Without the pictures, repeat the listing character for character.

Material —
■ ■ ■ ■

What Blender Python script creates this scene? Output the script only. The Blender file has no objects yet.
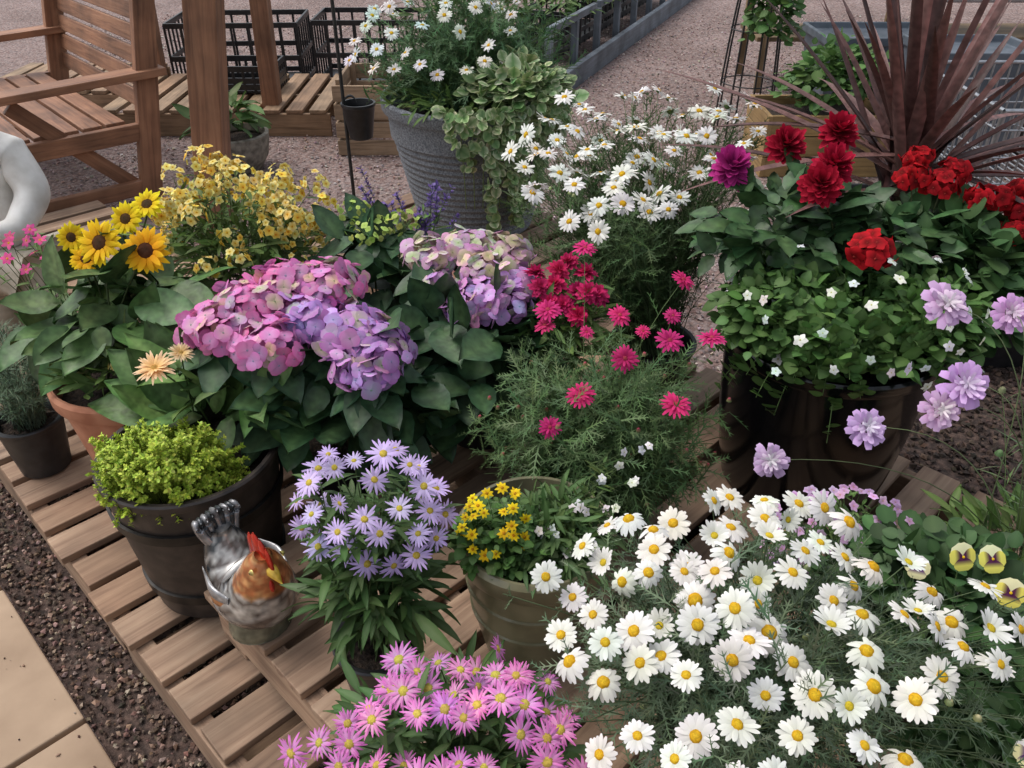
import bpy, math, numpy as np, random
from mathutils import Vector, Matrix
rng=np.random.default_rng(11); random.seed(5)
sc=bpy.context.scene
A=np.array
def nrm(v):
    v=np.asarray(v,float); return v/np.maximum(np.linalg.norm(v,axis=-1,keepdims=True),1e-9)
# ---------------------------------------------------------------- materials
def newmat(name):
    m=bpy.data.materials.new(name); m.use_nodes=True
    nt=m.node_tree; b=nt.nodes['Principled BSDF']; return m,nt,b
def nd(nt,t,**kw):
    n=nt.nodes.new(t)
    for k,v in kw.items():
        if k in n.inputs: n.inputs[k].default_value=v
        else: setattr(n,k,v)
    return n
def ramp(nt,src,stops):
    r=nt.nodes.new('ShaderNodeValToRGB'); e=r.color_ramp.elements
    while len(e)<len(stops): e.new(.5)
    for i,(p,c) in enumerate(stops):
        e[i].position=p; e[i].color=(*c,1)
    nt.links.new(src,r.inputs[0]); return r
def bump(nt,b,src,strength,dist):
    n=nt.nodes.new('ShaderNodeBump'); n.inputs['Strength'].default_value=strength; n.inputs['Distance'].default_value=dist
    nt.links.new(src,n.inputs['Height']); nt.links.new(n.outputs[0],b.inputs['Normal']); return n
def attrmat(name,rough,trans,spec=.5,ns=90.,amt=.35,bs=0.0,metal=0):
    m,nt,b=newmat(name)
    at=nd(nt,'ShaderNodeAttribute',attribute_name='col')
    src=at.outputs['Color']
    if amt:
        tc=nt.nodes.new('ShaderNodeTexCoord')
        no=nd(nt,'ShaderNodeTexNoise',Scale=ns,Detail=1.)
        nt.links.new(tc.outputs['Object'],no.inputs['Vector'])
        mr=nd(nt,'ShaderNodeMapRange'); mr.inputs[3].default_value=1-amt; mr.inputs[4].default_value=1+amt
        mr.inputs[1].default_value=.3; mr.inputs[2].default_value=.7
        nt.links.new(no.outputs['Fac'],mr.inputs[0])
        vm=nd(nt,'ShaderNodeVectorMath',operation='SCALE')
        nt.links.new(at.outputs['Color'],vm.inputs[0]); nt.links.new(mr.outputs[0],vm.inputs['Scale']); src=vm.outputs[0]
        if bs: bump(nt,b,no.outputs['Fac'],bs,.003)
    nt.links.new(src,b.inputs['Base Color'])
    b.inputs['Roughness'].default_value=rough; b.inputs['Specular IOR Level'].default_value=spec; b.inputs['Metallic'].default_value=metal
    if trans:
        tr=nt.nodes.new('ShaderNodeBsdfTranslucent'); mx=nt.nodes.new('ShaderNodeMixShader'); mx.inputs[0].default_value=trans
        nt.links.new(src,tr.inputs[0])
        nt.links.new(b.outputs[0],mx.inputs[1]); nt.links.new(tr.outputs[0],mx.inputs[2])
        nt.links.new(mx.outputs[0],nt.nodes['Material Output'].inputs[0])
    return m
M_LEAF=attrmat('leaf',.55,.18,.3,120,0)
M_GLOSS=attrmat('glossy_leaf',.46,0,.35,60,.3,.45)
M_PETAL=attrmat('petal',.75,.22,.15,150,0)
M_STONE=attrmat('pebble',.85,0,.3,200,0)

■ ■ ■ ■

Response —
What Blender Python script creates this scene? Output the script only. The Blender file has no objects yet.
import bpy, math, numpy as np, random
from mathutils import Vector, Matrix
rng=np.random.default_rng(11); random.seed(5)
sc=bpy.context.scene
A=np.array
def nrm(v):
    v=np.asarray(v,float); return v/np.maximum(np.linalg.norm(v,axis=-1,keepdims=True),1e-9)
# ---------------------------------------------------------------- materials
def newmat(name):
    m=bpy.data.materials.new(name); m.use_nodes=True
    nt=m.node_tree; b=nt.nodes['Principled BSDF']; return m,nt,b
def nd(nt,t,**kw):
    n=nt.nodes.new(t)
    for k,v in kw.items():
        if k in n.inputs: n.inputs[k].default_value=v
        else: setattr(n,k,v)
    return n
def ramp(nt,src,stops):
    r=nt.nodes.new('ShaderNodeValToRGB'); e=r.color_ramp.elements
    while len(e)<len(stops): e.new(.5)
    for i,(p,c) in enumerate(stops):
        e[i].position=p; e[i].color=(*c,1)
    nt.links.new(src,r.inputs[0]); return r
def bump(nt,b,src,strength,dist):
    n=nt.nodes.new('ShaderNodeBump'); n.inputs['Strength'].default_value=strength; n.inputs['Distance'].default_value=dist
    nt.links.new(src,n.inputs['Height']); nt.links.new(n.outputs[0],b.inputs['Normal']); return n
def attrmat(name,rough,trans,spec=.5,ns=90.,amt=.35,bs=0.0,metal=0):
    m,nt,b=newmat(name)
    at=nd(nt,'ShaderNodeAttribute',attribute_name='col')
    src=at.outputs['Color']
    if amt:
        tc=nt.nodes.new('ShaderNodeTexCoord')
        no=nd(nt,'ShaderNodeTexNoise',Scale=ns,Detail=1.)
        nt.links.new(tc.outputs['Object'],no.inputs['Vector'])
        mr=nd(nt,'ShaderNodeMapRange'); mr.inputs[3].default_value=1-amt; mr.inputs[4].default_value=1+amt
        mr.inputs[1].default_value=.3; mr.inputs[2].default_value=.7
        nt.links.new(no.outputs['Fac'],mr.inputs[0])
        vm=nd(nt,'ShaderNodeVectorMath',operation='SCALE')
        nt.links.new(at.outputs['Color'],vm.inputs[0]); nt.links.new(mr.outputs[0],vm.inputs['Scale']); src=vm.outputs[0]
        if bs: bump(nt,b,no.outputs['Fac'],bs,.003)
    nt.links.new(src,b.inputs['Base Color'])
    b.inputs['Roughness'].default_value=rough; b.inputs['Specular IOR Level'].default_value=spec; b.inputs['Metallic'].default_value=metal
    if trans:
        tr=nt.nodes.new('ShaderNodeBsdfTranslucent'); mx=nt.nodes.new('ShaderNodeMixShader'); mx.inputs[0].default_value=trans
        nt.links.new(src,tr.inputs[0])
        nt.links.new(b.outputs[0],mx.inputs[1]); nt.links.new(tr.outputs[0],mx.inputs[2])
        nt.links.new(mx.outputs[0],nt.nodes['Material Output'].inputs[0])
    return m
M_LEAF=attrmat('leaf',.55,.18,.3,120,0)
M_GLOSS=attrmat('glossy_leaf',.46,0,.35,60,.3,.45)
M_PETAL=attrmat('petal',.75,.22,.15,150,0)
M_STONE=attrmat('pebble',.85,0,.3,200,0)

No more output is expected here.